Archive for the 'Medal' Tag

NATO has taken flak for the last few years for the numbers of civilian casualties occurring in the Afghanistan campaign. With the war’s military leadership, especially General Stanley McChrystal, emphasizing the need to win the support and confidence of the civilian population, there has been serious pressure on commanders to limit civilian deaths whenever possible. Despite this, civilian deaths have risen in the country since last year.

Now, NATO has come up with a new plan to reduce civilian casualties: The Courageous Restraint Medal:

“British Maj. Gen. Nick Carter, the NATO commander of troops in southern Afghanistan, proposed the idea of awarding soldiers for “courageous restraint” during a visit by Hall to Kandahar Airfield in mid April. McChrystal is now reviewing the proposal to determine how it could be implemented, Hall said.” …

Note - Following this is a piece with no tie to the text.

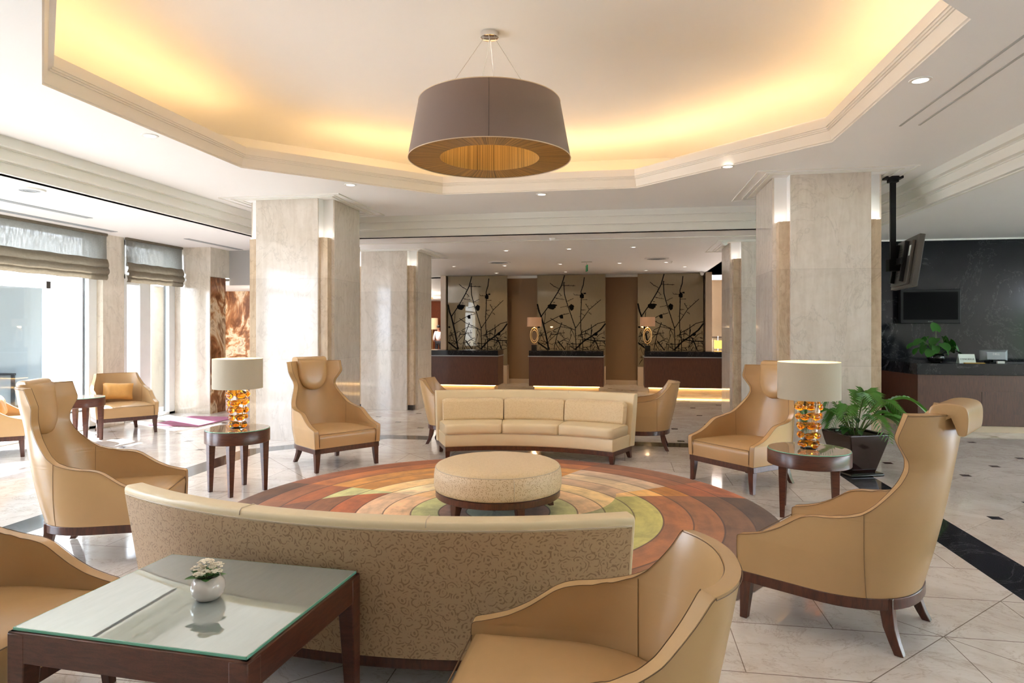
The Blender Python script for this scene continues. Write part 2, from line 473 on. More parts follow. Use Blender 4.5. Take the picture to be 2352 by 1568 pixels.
# ------------------------------------------------------------------ mesh helpers
class MB:
    def __init__(s): s.v = []; s.f = []; s.mi = []
    def add(s, vs, fs, mi=0):
        o = len(s.v)
        s.v += [tuple(v) for v in vs]
        s.f += [tuple(i + o for i in f) for f in fs]
        s.mi += [mi] * len(fs)
        return s
    def box(s, x0, x1, y0, y1, z0, z1, mi=0):
        return s.add([(x0, y0, z0), (x1, y0, z0), (x1, y1, z0), (x0, y1, z0), (x0, y0, z1), (x1, y0, z1), (x1, y1, z1), (x0, y1, z1)],
                     [(3, 2, 1, 0), (4, 5, 6, 7), (0, 1, 5, 4), (1, 2, 6, 5), (2, 3, 7, 6), (3, 0, 4, 7)], mi)
    def loft(s, rings, closed=True, caps=True, mi=0):
        n = len(rings[0]); o = len(s.v)
        for r in rings: s.v += [tuple(p) for p in r]
        m = n if closed else n - 1
        for i in range(len(rings) - 1):
            for j in range(m):
                a = o + i * n + j; b = o + i * n + (j + 1) % n
                s.f.append((a, b, b + n, a + n)); s.mi.append(mi)
        if caps and closed:
            s.f.append(tuple(o + j for j in reversed(range(n)))); s.mi.append(mi)
            e = o + (len(rings) - 1) * n
            s.f.append(tuple(e + j for j in range(n))); s.mi.append(mi)
        return s
    def prism(s, poly, z0, z1, mi=0):
        return s.loft([[(x, y, z0) for x, y in poly], [(x, y, z1) for x, y in poly]], mi=mi)
    def tube(s, path, r, sides=8, mi=0, caps=True):
        path = [Vector(p) for p in path]
        rings = []; up = None
        for i, p in enumerate(path):
            a = path[max(0, i - 1)]; b = path[min(len(path) - 1, i + 1)]
            d = (b - a).normalized()
            if up is None:
                up = Vector((0, 0, 1)) if abs(d.z) < .9 else Vector((1, 0, 0))
            e1 = d.cross(up)
            if e1.length < 1e-5: e1 = d.orthogonal()
            e1.normalize(); e2 = d.cross(e1).normalized(); up = -e2
            rr = r[i] if isinstance(r, (list, tuple)) else r
            rings.append([p + e1 * rr * math.cos(2 * PI * j / sides) + e2 * rr * math.sin(2 * PI * j / sides) for j in range(sides)])
        return s.loft(rings, caps=caps, mi=mi)
    def lathe(s, prof, seg=48, mi=0, c=(0, 0), caps=False):
        rings = [[(c[0] + r * math.cos(2 * PI * j / seg), c[1] + r * math.sin(2 * PI * j / seg), z) for j in range(seg)] for r, z in prof]
        return s.loft(rings, caps=caps, mi=mi)
    def ball(s, c, rx, ry, rz, seg=12, rows=8, mi=0, jit=0, rnd=None):
        rings = []
        for i in range(rows + 1):
            a = -PI / 2 + PI * i / rows
            q = max(.02, math.cos(a))
            ring = []
            for j in range(seg):
                k = 1 + (rnd.uniform(-jit, jit) if rnd else 0)
                ring.append((c[0] + rx * q * k * math.cos(2 * PI * j / seg), c[1] + ry * q * k * math.sin(2 * PI * j / seg), c[2] + rz * math.sin(a) * k))
            rings.append(ring)
        return s.loft(rings, mi=mi)
    def move(s, mat, start=0):
        s.v[start:] = [tuple(mat @ Vector(v)) for v in s.v[start:]]
        return s
    def build(s, name, mats, parent=None, smooth=40, bevel=0, seg=2, sub=0, loc=None, uv=None, recalc=True):
        me = bpy.data.meshes.new(name)
        me.from_pydata(s.v, [], s.f)
        if not isinstance(mats, (list, tuple)): mats = [mats]
        for m in mats: me.materials.append(m)
        me.polygons.foreach_set('material_index', s.mi)
        if recalc:
            bm = bmesh.new(); bm.from_mesh(me)
            bmesh.ops.recalc_face_normals(bm, faces=bm.faces)
            bm.to_mesh(me); bm.free()
        if uv:
            l = me.uv_layers.new(name='UVMap')
            for lp in me.loops: l.data[lp.index].uv = uv(me.vertices[lp.vertex_index].co)
        if smooth:
            me.polygons.foreach_set('use_smooth', [True] * len(me.polygons))
            if smooth < 180: me.set_sharp_from_angle(angle=math.radians(smooth))
        me.update()
        o = bpy.data.objects.new(name, me)
        COL.objects.link(o)
        if parent: o.parent = parent
        if loc: o.location = loc
        if bevel:
            b = o.modifiers.new('bevel', 'BEVEL'); b.width = bevel; b.segments = seg; b.limit_method = 'ANGLE'; b.angle_limit = math.radians(35)
            b.harden_normals = False
        if sub:
            m = o.modifiers.new('subdivision', 'SUBSURF'); m.levels = sub; m.render_levels = sub
        return o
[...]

“There should be an opportunity to recognize and celebrate the troops who exhibit extraordinary courage and self-control by not using their weapons, but instead taking personal risk to de-escalate tense and potentially disastrous situations,” the statement said.” …

“NATO commanders are not planning to create a new medal or military decoration for “courageous restraint,” but instead are looking at ways of using existing awards to recognize soldiers who go to great lengths to avoid civilian casualties, Hall said.”

Okay, so maybe there is not really going to be a medal, but still, recognizing restraint in combat? That is a world away from traditional medals which highlight martial qualities.

Will it work? Not a chance.

I typically avoid discussing internal Armed Services politics for a simple reason: I am not in the military. However, nothing in my experience with servicemen and women leads me to believe they want to celebrate ‘restraint’. There is a poignant Marine Corps saying, attributed to a Korean War veteran: “Never send a Marine where you can send a bullet, and the bigger the bullet the better”. Any act of courageous restraint, by definition, sends Soldiers, Sailors, Airmen, Marines, and Coast Guardsmen in first. And there lies the problem. Winning a medal for courageous restraint would be a scarlet letter, warning that the owner put his subordinates or compatriots at risk when he did not need to, when a bullet would do.

There are ways to reduce civilian casualties, but this is not one of them.